* Start *
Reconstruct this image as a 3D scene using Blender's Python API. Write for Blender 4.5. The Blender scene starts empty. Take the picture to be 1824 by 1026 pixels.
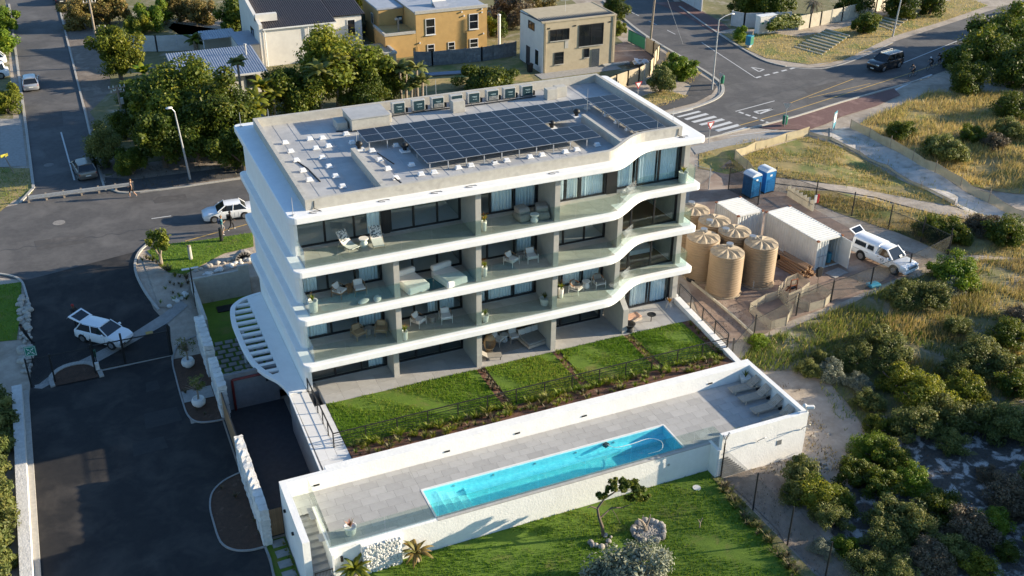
import bpy, bmesh, math, random
import numpy as np
from mathutils import Vector, Matrix, Quaternion
from mathutils.geometry import tessellate_polygon

sc = bpy.context.scene
C = sc.collection
RND = random.Random(11)
NR = np.random.default_rng(5)

# ---------------------------------------------------------------- camera
FPX, YAW, PITCH, ROLL = 1888.89, 0.415533, 0.507069, 0.008758
CAM = Vector((-10.4989, -53.5901, 35.5613))
_f = Vector((math.sin(YAW)*math.cos(PITCH), math.cos(YAW)*math.cos(PITCH), -math.sin(PITCH)))
_r0 = Vector((math.cos(YAW), -math.sin(YAW), 0))
_u0 = _r0.cross(_f)
_r = _r0*math.cos(ROLL) + _u0*math.sin(ROLL)
_u = -_r0*math.sin(ROLL) + _u0*math.cos(ROLL)
cam = bpy.data.cameras.new('camera'); camo = bpy.data.objects.new('camera', cam); C.objects.link(camo)
m = Matrix.Identity(4)
for i in range(3):
    m[i][0], m[i][1], m[i][2], m[i][3] = _r[i], _u[i], -_f[i], CAM[i]
camo.matrix_world = m
cam.sensor_width = 36; cam.lens = FPX/1824*36; cam.clip_end = 3000; cam.clip_start = 0.5
sc.camera = camo

# ---------------------------------------------------------------- light
LDIR = Vector((-3.65, 0.88, -1.0)).normalized()          # the way the sunlight travels
SUN_EL = math.asin(-LDIR.z); SUN_AZ = math.atan2(-LDIR.x, -LDIR.y)
sun = bpy.data.lights.new('sun', 'SUN'); sun.energy = 5.0; sun.angle = math.radians(0.5); sun.color = (1, 0.855, 0.64)
suno = bpy.data.objects.new('sun', sun); C.objects.link(suno)
suno.rotation_euler = LDIR.to_track_quat('-Z', 'Y').to_euler()
w = bpy.data.worlds.new('World'); sc.world = w; w.use_nodes = True
nt = w.node_tree; nt.nodes.clear()
sky = nt.nodes.new('ShaderNodeTexSky'); sky.sky_type = 'NISHITA'; sky.sun_disc = False
sky.sun_elevation = SUN_EL; sky.sun_rotation = SUN_AZ; sky.air_density = 1.2; sky.dust_density = 0.5; sky.ozone_density = 2.0
bg = nt.nodes.new('ShaderNodeBackground'); bg.inputs[1].default_value = 0.09
wo = nt.nodes.new('ShaderNodeOutputWorld')
skm = nt.nodes.new('ShaderNodeMix'); skm.data_type = 'RGBA'; skm.blend_type = 'MULTIPLY'; skm.inputs[0].default_value = 1; skm.inputs[7].default_value = (.72, .92, 1.16, 1)
nt.links.new(sky.outputs[0], skm.inputs[6]); nt.links.new(skm.outputs[2], bg.inputs[0]); nt.links.new(bg.outputs[0], wo.inputs[0])
sc.view_settings.view_transform = 'Standard'; sc.view_settings.look = 'None'
sc.view_settings.gamma = 1; sc.view_settings.exposure = 1.3; sc.view_settings.use_curve_mapping = False
sc.cycles.transparent_max_bounces = 12; sc.cycles.max_bounces = 6

# ---------------------------------------------------------------- helpers
def at(px, py, z):
    """Point of the photograph (1824 x 1026) dropped on the level z."""
    d = _f + _r*((px-912)/FPX) - _u*((py-513)/FPX)
    t = (z-CAM.z)/d.z
    return CAM + d*t
def ss(t):
    t = min(1, max(0, t)); return t*t*(3-2*t)
def nz(x, y):
    return math.sin(x*.31+1.3)*math.cos(y*.27-.4)*.5 + math.sin(x*.73-y*.51)*.3 + math.sin(x*1.7+y*1.3)*.12
def zg(x, y):
    """Ground level."""
    left = -5.3 if (x > -4.3 and y < 20.7) else -5.3 + 2.0*ss((y-12)/14)
    right = -4.65 + 1.05*ss((y+13)/16) + 0.3*ss((y-16)/14)
    a = ss(x/26)
    if y < -7: left2 = -5.3 if x < -3.65 else -4.5
    else: left2 = left
    z = left2 if y < -7 and x < 20.6 else (left*(1-a) + right*a)
    if x > 29: z += nz(x, y)*0.35*ss((x-29)/8)*ss((6-y)/10)
    if x > 50 and y < 33: z += 0.9*nz(x*.7, y*.7)*ss((x-50)/20)*ss((30-y)/10)
    return z
def gp(px, py, dz=0):
    z = -4
    for _ in range(12):
        p = at(px, py, z+dz); z = zg(p.x, p.y)
    return Vector((p.x, p.y, z+dz))

MATS = {}
def new_mat(name):
    m = bpy.data.materials.new(name); m.use_nodes = True
    t = m.node_tree; t.nodes.clear()
    o = t.nodes.new('ShaderNodeOutputMaterial'); MATS[name] = m
    return m, t, o
def N(t, k, **kw):
    n = t.nodes.new(k)
    for a, b in kw.items(): setattr(n, a, b)
    return n
def ramp_mix(t, fac, c1, c2, lo=.35, hi=.65):
    mr = N(t, 'ShaderNodeMapRange'); mr.inputs[1].default_value = lo; mr.inputs[2].default_value = hi
    t.links.new(fac, mr.inputs[0])
    mx = N(t, 'ShaderNodeMix', data_type='RGBA'); t.links.new(mr.outputs[0], mx.inputs[0])
    for i, c in ((6, c1), (7, c2)):
        if hasattr(c, 'is_linked') or isinstance(c, bpy.types.NodeSocket): t.links.new(c, mx.inputs[i])
        else: mx.inputs[i].default_value = (*c, 1)
    return mx.outputs[2]
def noise(t, scale, detail=5, rough=.6, vec=None, dist=0):
    n = N(t, 'ShaderNodeTexNoise'); n.inputs['Scale'].default_value = scale; n.inputs['Detail'].default_value = detail
    n.inputs['Roughness'].default_value = rough; n.inputs['Distortion'].default_value = dist
    if vec is not None: t.links.new(vec, n.inputs['Vector'])
    return n.outputs['Fac']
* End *
- **Short task**:
Copy out all lines that carry the word "scene".

- **Result of this exercise**:
Reconstruct this image as a 3D scene using Blender's Python API. Write for Blender 4.5. The Blender scene starts empty. Take the picture to be 1824 by 1026 pixels.
sc = bpy.context.scene